I can only imagine the number of stories there are to tell from such an event. In fact, that's what they call the category of the tornado, an EF-5 "event." It is the norm for an event like this to garner national attention. The story was being told from coast to coast and around the world within a matter of hours. The news media brought it to our attention through pictures of devastation, stories of personal loss, and statistics telling us how, why, when, and where. But then, it happened. Less than a week had gone by and this devastating "event" was now nothing more than an update during the late local news.

The challenge we face when telling stories is telling the whole story. A story like Joplin's is an ongoing story. It's people don't have the comfort or convenience of only paying attention when it suits them. They aren't living this story because they choose to, they're living it because they have to. Which begs the question: If the whole story is to be told, what part is mine to tell? You and I may not live in Joplin or even have a personal tie to it's people but what we do share is the human experience. We know what it is to suffer devastating loss. We know what it is to see beauty turned to a shadow of what it once was. If, as the famous movie actor Edward G. Robinson once said, "Nothing that is human is foreign to us", then we have the obligation to choose to be a part of their story.

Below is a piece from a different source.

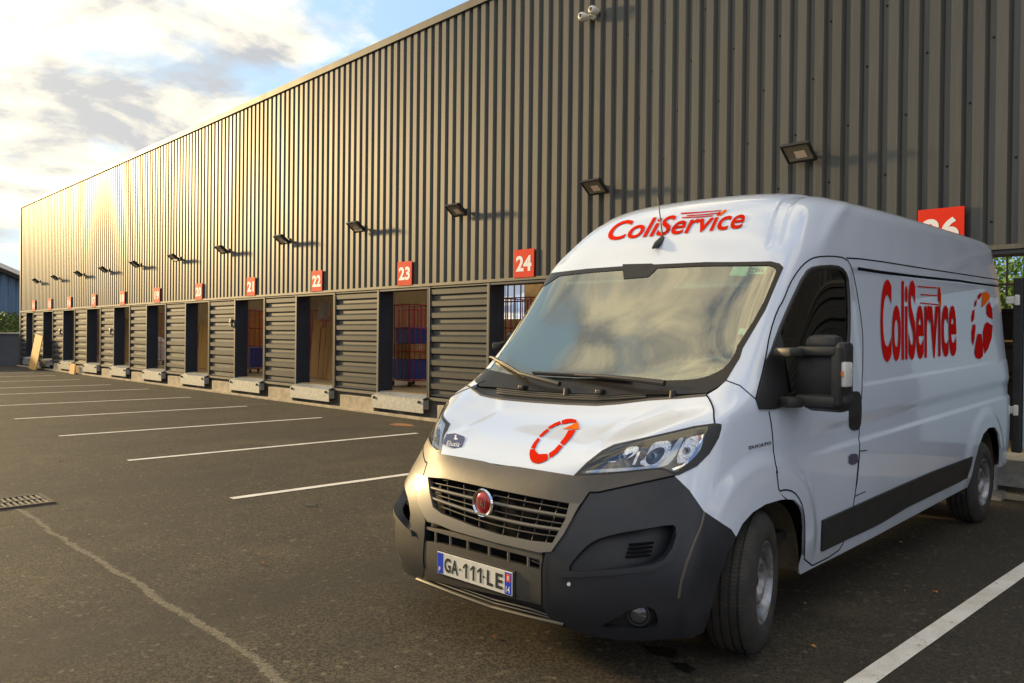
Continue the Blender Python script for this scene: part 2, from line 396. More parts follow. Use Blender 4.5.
# dense lookup mesh
US = np.linspace(-(NC-1), NC-1, (2*NC-2)*10+1); UT = np.linspace(0, NR-1, (NR-1)*10+1)
SS, TT = np.meshgrid(US, UT); DP = surf(SS.ravel(), TT.ravel()); nS = len(US)
DV = [Vector(p) for p in DP]; DF = []; 
for i in range(len(UT)-1):
    for j in range(nS-1):
        a = i*nS+j; DF += [(a, a+1, a+nS+1), (a, a+nS+1, a+nS)]
BVH = BVHTree.FromPolygons(DV, DF, all_triangles=True)
def st_of(hit, fi):
    a, b, c = DF[fi]
    q = barycentric_transform(hit, DV[a], DV[b], DV[c], *[Vector((SS.flat[k], TT.flat[k], 0)) for k in (a, b, c)])
    return (q.x, q.y)
CAMV = w2v_pt(Vector((0, 0, CAM_H)))
def st_px(p):
    d = w2v_dir(px_ray(p)); h, n, fi, _ = BVH.ray_cast(CAMV, d)
    if h is None:
        best = None                              # just past the silhouette: nearest point to the ray
        for k in range(60):
            q = CAMV+d*(3+k*.12); h2, n2, f2, dd = BVH.find_nearest(q)
            if best is None or dd < best[0]: best = (dd, h2, f2)
        return st_of(best[1], best[2])
    return st_of(h, fi)
def st_side(x, z):                              # (x, z) seen square from the van's left
    h, n, fi, _ = BVH.ray_cast(Vector((x, 3, z)), Vector((0, -1, 0)))
    if h is None: h, n, fi, _ = BVH.find_nearest(Vector((x, 1.0, z)))
    return st_of(h, fi)
def st_near(q):
    h, n, fi, _ = BVH.find_nearest(Vector(q)); return st_of(h, fi)
def P_st(st, off=0):
    return Vector(surf([st[0]], [st[1]], off)[0])

# zoom windows used while tracing: origin and scale
ZW = dict(A=(560,380,5.689), B=(400,400,5.12), C=(390,500,4.88), D=(560,490,3.796), E=(740,250,4.014), F=(690,180,2.847),
          G=(690,400,2.413), H=(390,180,2.846), I=(390,380,2.354), J=(750,440,4.553), K=(740,360,4.881), L=(700,180,5.689),
          M=(840,240,4.875), N=(395,430,3.595), O=(450,330,6.827), P=(590,330,6.827), R=(860,200,3.793), S=(880,380,3.794), U=(560,180,4.267), V=(955,275,6.83), W=(570,410,6.4), p=(0,0,1))
def Z(spec):
    """'A 10,20 30,40 B 5,6' -> list of photo points"""
    out, w = [], 'p'
    for tok in spec.split():
        if tok in ZW: w = tok
        else:
            x, y = tok.split(','); ox, oy, sc = ZW[w]; out.append((ox+float(x)/sc, oy+float(y)/sc))
    return out
def dens(pts, step, closed=True):
    out = []; n = len(pts)
    for i in range(n if closed else n-1):
        a, b = np.array(pts[i], float), np.array(pts[(i+1) % n], float); k = max(1, int(np.ceil(np.linalg.norm(b-a)/step)))
        out += [tuple(a+(b-a)*j/k) for j in range(k)]
    if not closed: out.append(tuple(pts[-1]))
    return out
def smooth_poly(pts, it=1, closed=True):
    for _ in range(it):                          # corner cutting
        q = []; n = len(pts); rng = range(n if closed else n-1)
        for i in rng:
            a, b = np.array(pts[i]), np.array(pts[(i+1) % n]); q += [tuple(a*.75+b*.25), tuple(a*.25+b*.75)]
        pts = q if closed else [pts[0]]+q+[pts[-1]]
    return pts
def OPX(spec, step=3, sm=0, closed=True):
    p = Z(spec)
    if sm: p = smooth_poly(p, sm, closed)
    return [st_px(q) for q in dens(p, step, closed)]
def OSD(pts, step=.05, sm=0, closed=True):
    if sm: pts = smooth_poly(pts, sm, closed)
    return [st_side(*q) for q in dens(pts, step, closed)]
def mirror_st(poly): return [(-s, t) for s, t in reversed(poly)]
def inside(p, poly):
    x, y = p; c = False; n = len(poly); j = n-1
    for i in range(n):
        xi, yi = poly[i]; xj, yj = poly[j]
        if (yi > y) != (yj > y) and x < (xj-xi)*(y-yi)/(yj-yi)+xi: c = not c
        j = i
    return c
def triangulate(outer, holes=(), gs=.1, gt=.1):
    vs, es = [], []
    for poly in [outer]+list(holes):
        q = [poly[0]]
        for p in poly[1:]:
            if abs(p[0]-q[-1][0])+abs(p[1]-q[-1][1]) > 1e-5: q.append(p)
        k = len(vs); vs += [Vector(p) for p in q]; es += [(k+i, k+(i+1) % len(q)) for i in range(len(q))]
    s0, s1 = min(p[0] for p in outer), max(p[0] for p in outer); t0, t1 = min(p[1] for p in outer), max(p[1] for p in outer)
    ns = int((s1-s0)/gs)+2; ntt = int((t1-t0)/gt)+2
    for i in range(ns):
        for j in range(ntt):
            p = (s0+(i+.5*(j % 2)+.13)*gs, t0+(j+.17)*gt)
            if inside(p, outer) and not any(inside(p, h) for h in holes): vs.append(Vector(p))
    r = delaunay_2d_cdt(vs, es, [], 0, 1e-6)
    V = [(v.x, v.y) for v in r[0]]; Fs = []
    for f in r[2]:
        c = (sum(V[k][0] for k in f)/len(f), sum(V[k][1] for k in f)/len(f))
        if inside(c, outer) and not any(inside(c, h) for h in holes): Fs.append(tuple(f))
    return V, Fs
def patch(name, outer, m, holes=(), off=0.0, gs=.12, gt=.12, thick=0, parent=None, both=False, offf=None, rim=0):
    """surface piece following the van body; both -> a mirrored copy of the piece as a mesh of the same object"""
    V, Fs = triangulate(outer, holes, gs, gt)
    s = np.array([v[0] for v in V]); t = np.array([v[1] for v in V])
    o = offf(V) if offf else off
    P, Nn = surf(s, t, 0, True)
    o = np.broadcast_to(np.asarray(o, float), (len(V),))
    P = P+Nn*o[:, None]
    verts = [L(p) for p in P]; nrm = [Vector((-n[0], n[1], n[2])) for n in Nn]
    faces = []
    for f in Fs:
        a, b, c = [Vector(verts[k]) for k in f[:3]]
        if (b-a).cross(c-a).dot(nrm[f[0]]) < 0: f = f[::-1]
        faces.append(f)
    nbase = len(verts)
    if rim:                                      # turned-in edge along outer and holes
        cnt = {}
        for f in faces:
            for i in range(len(f)):
                e = (f[i], f[(i+1) % len(f)]); k = tuple(sorted(e)); cnt.setdefault(k, []).append(e)
        mp = {}
        for k, e in cnt.items():
            if len(e) == 1:
                a, b = e[0]
                for q in (a, b):
                    if q not in mp:
                        mp[q] = len(verts); verts.append(tuple(Vector(verts[q])-nrm[q]*rim)); nrm.append(nrm[q])
                faces.append((b, a, mp[a], mp[b]))
    if both:
        k = len(verts); verts += [(v[0], -v[1], v[2]) for v in verts[:k]]; nrm += [Vector((n.x, -n.y, n.z)) for n in nrm[:k]]
        faces += [tuple(k+q for q in reversed(f)) for f in faces]
    me = bpy.data.meshes.new(name); me.from_pydata([tuple(v) for v in verts], [], faces)
    for p in me.polygons: p.use_smooth = True
    nf = len(Fs)
    if not rim: me.normals_split_custom_set_from_vertices([tuple(n) for n in nrm])
    else:
        me.update(); nl = []
        fn = [p.normal.copy() for p in me.polygons]; per = len(faces)//2 if both else len(faces)
        for p in me.polygons:
            isrim = (p.index % per) >= nf
            for li in p.loop_indices:
                nl.append(tuple(fn[p.index]) if isrim else tuple(nrm[me.loops[li].vertex_index]))
        me.normals_split_custom_set(nl)
    return link(name, me, m, parent or van)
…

I have had the privilege of being a part of Joplin's story, albeit in a very small way, by participating with a charity organization called Songs for #Joplin. Songs for #Joplin has compiled a list of 18 songs, donated by 18 artists, to create a benefit album of the same name. The website is www.songsforjoplin.com and you can follow them on Twitter at @SongsForJoplin and on facebook. This is a story you can help tell and I encourage you to donate.

Storytelling isn't limited to those who hold the guitar, write the novel, look through the lens, pick up the brush, or mold the clay. Stories are being told, and we are the ones telling them -- even if we don't realize it.